Reading Japanese is next to impossible, because all of the nouns, verbs, and adjectives are written in the Chinese alphabet, which has a different symbol for each word.  Even when it is written in one of the phonetic alphabets, sometimes it's in some weird font.  This says "ramen," but you'd never know it.
Why did we give the calligraphy brush to our 3-year-old?
 Here are just a few things that I have recently learned about Japanese that I thought might be interesting.

-The symbol for "like/love" is the symbol for 'woman' next to the symbol for 'child.'  Cause you know, chicks love kids.

-The word for "clean" is the same word for "pretty."  I feel like that idea is engrained in the culture as well.

-The symbol for "tomorrow" is the symbol for 'bright' followed by the symbol for 'day.'  Awww, that's so optimistic, Japanese!

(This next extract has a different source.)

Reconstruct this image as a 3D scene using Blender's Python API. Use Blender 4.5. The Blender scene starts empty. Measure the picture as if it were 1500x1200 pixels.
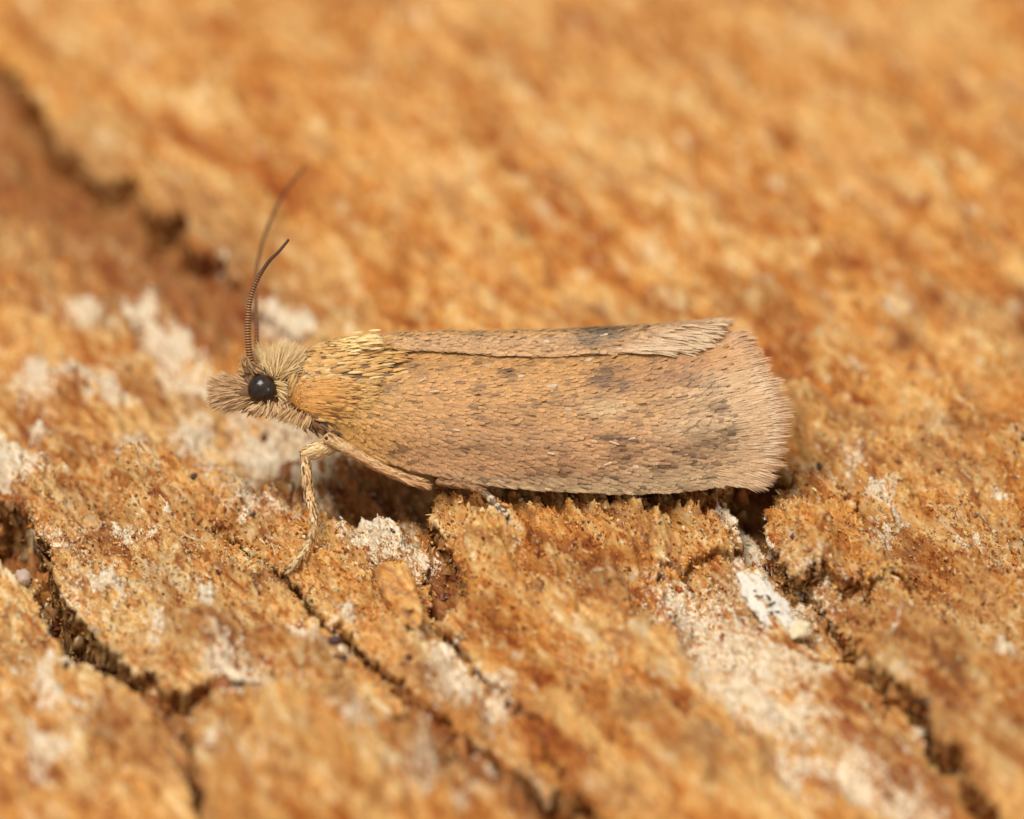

-Mountains are people too!  On certain mountains (high ones?), you add the same honorific you add after a person's name (it's not the same symbol, but when you say it aloud it sounds the same).  Mr. Fuji, Mr. Everest.  It could be a woman too I guess, I'm not trying to be sexist.

-Speaking of sexist, the symbol for "content" is a woman in a house.  Also, one of the symbols for "wife" is the symbol for "woman" next to "inside."

The Japanese people in my town have had ample opportunity to laugh at me attempting to communicate in their native tongue.  I find it only fair that I get to find amusement in some of the English writing I see around.  Here are some of my favorite uses of Engrish so far:

Invitation from my supervisor:
Yes, I am convenient.  How did you know?
This sign near my house:
This isn't wrong, but for some reason I enjoy it immensely.

My contract, of course:
See you guys next Jury!

And finally, this shirt I saw in the mall:
The tag on it says, "Value."  I wonder why.
Some other T-shirts I've seen that I enjoyed:

-(in huge letters): I HAVE A DEEP RESPECT AND LOVE TO NATURE
-"It knows the limit of the possible: all people have wonderful courage."
-"Dirtee Hollywood"
-"Got Drugs? I don't"
-This was on the side of a bus: "Boys be ambitious."

I'm sure I'll see lots more of these, so I'll try to throw them in where I can.